• Supplied information:
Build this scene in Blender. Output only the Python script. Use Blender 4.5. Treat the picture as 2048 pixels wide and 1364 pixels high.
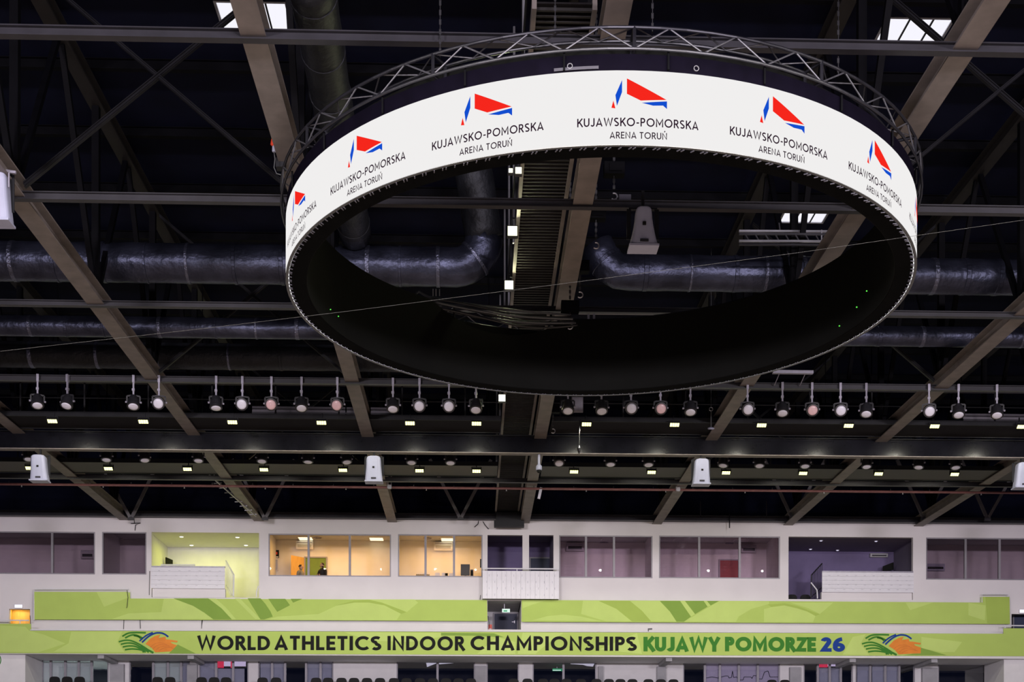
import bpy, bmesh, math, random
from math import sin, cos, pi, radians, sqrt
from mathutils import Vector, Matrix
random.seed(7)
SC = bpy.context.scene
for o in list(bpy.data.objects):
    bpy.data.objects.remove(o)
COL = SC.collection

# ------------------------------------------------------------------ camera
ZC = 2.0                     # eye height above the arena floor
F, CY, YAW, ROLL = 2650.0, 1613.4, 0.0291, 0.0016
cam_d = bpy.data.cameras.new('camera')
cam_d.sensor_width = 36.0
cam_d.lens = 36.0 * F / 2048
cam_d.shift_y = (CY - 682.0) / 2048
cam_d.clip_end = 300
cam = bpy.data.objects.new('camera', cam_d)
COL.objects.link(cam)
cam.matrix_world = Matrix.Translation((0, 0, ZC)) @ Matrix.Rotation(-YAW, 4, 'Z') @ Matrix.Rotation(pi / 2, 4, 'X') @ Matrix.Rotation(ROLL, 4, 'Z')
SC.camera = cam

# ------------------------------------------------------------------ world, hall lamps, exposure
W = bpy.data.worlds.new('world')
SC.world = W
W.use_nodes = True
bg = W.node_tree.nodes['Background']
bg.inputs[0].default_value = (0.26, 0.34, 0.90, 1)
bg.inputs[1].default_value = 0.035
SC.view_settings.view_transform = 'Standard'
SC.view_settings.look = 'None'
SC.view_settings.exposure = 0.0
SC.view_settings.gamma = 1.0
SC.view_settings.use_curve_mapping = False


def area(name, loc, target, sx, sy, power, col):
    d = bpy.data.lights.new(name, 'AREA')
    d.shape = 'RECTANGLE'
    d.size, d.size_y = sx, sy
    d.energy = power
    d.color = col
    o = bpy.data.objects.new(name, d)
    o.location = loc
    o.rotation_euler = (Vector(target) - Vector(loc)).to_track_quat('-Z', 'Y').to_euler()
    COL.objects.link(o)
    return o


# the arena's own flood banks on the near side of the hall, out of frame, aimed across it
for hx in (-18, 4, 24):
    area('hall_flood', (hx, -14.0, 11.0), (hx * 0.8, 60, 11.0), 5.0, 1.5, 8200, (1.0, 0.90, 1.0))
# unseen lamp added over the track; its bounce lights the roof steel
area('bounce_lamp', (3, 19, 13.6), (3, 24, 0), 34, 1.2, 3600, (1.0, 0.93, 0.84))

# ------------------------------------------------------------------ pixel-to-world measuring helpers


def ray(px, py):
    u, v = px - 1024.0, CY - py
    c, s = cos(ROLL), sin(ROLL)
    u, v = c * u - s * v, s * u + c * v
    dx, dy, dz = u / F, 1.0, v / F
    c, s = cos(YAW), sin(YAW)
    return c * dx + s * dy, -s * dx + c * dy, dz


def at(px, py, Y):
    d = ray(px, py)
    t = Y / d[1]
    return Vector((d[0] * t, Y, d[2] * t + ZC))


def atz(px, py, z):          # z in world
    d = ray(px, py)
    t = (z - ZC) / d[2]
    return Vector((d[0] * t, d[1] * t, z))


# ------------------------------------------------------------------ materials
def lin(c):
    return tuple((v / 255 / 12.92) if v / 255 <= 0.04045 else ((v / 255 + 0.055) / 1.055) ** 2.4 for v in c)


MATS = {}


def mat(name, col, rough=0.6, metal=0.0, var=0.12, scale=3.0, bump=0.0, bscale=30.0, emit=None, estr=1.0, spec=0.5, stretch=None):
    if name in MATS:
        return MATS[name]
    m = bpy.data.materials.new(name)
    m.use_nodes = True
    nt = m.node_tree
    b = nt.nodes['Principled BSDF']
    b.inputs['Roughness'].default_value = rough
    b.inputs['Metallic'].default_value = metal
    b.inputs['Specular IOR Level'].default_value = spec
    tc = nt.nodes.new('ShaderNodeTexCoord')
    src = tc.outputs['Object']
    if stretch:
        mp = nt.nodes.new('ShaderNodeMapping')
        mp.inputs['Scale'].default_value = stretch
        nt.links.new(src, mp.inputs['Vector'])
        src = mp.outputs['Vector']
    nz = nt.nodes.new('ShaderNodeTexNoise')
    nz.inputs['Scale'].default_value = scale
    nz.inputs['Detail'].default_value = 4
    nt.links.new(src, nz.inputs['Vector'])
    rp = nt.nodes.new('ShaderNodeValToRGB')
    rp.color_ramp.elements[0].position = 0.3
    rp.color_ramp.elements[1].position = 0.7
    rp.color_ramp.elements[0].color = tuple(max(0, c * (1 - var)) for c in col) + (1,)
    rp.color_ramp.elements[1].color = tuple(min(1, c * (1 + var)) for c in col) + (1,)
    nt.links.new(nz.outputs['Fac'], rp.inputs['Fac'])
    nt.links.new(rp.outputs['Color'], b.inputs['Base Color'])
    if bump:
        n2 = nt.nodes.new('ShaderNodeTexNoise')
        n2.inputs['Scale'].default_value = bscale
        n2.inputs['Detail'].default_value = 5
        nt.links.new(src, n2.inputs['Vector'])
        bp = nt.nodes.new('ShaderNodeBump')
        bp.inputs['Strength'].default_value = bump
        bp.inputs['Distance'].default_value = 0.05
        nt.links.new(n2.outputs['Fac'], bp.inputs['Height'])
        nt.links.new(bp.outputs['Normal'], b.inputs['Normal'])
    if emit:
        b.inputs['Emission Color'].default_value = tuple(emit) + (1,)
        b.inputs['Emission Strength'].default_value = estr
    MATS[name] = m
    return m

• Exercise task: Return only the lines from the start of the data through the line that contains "SC.camera = cam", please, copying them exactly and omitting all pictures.

• Solution for this exercise:
Build this scene in Blender. Output only the Python script. Use Blender 4.5. Treat the picture as 2048 pixels wide and 1364 pixels high.
import bpy, bmesh, math, random
from math import sin, cos, pi, radians, sqrt
from mathutils import Vector, Matrix
random.seed(7)
SC = bpy.context.scene
for o in list(bpy.data.objects):
    bpy.data.objects.remove(o)
COL = SC.collection

# ------------------------------------------------------------------ camera
ZC = 2.0                     # eye height above the arena floor
F, CY, YAW, ROLL = 2650.0, 1613.4, 0.0291, 0.0016
cam_d = bpy.data.cameras.new('camera')
cam_d.sensor_width = 36.0
cam_d.lens = 36.0 * F / 2048
cam_d.shift_y = (CY - 682.0) / 2048
cam_d.clip_end = 300
cam = bpy.data.objects.new('camera', cam_d)
COL.objects.link(cam)
cam.matrix_world = Matrix.Translation((0, 0, ZC)) @ Matrix.Rotation(-YAW, 4, 'Z') @ Matrix.Rotation(pi / 2, 4, 'X') @ Matrix.Rotation(ROLL, 4, 'Z')
SC.camera = cam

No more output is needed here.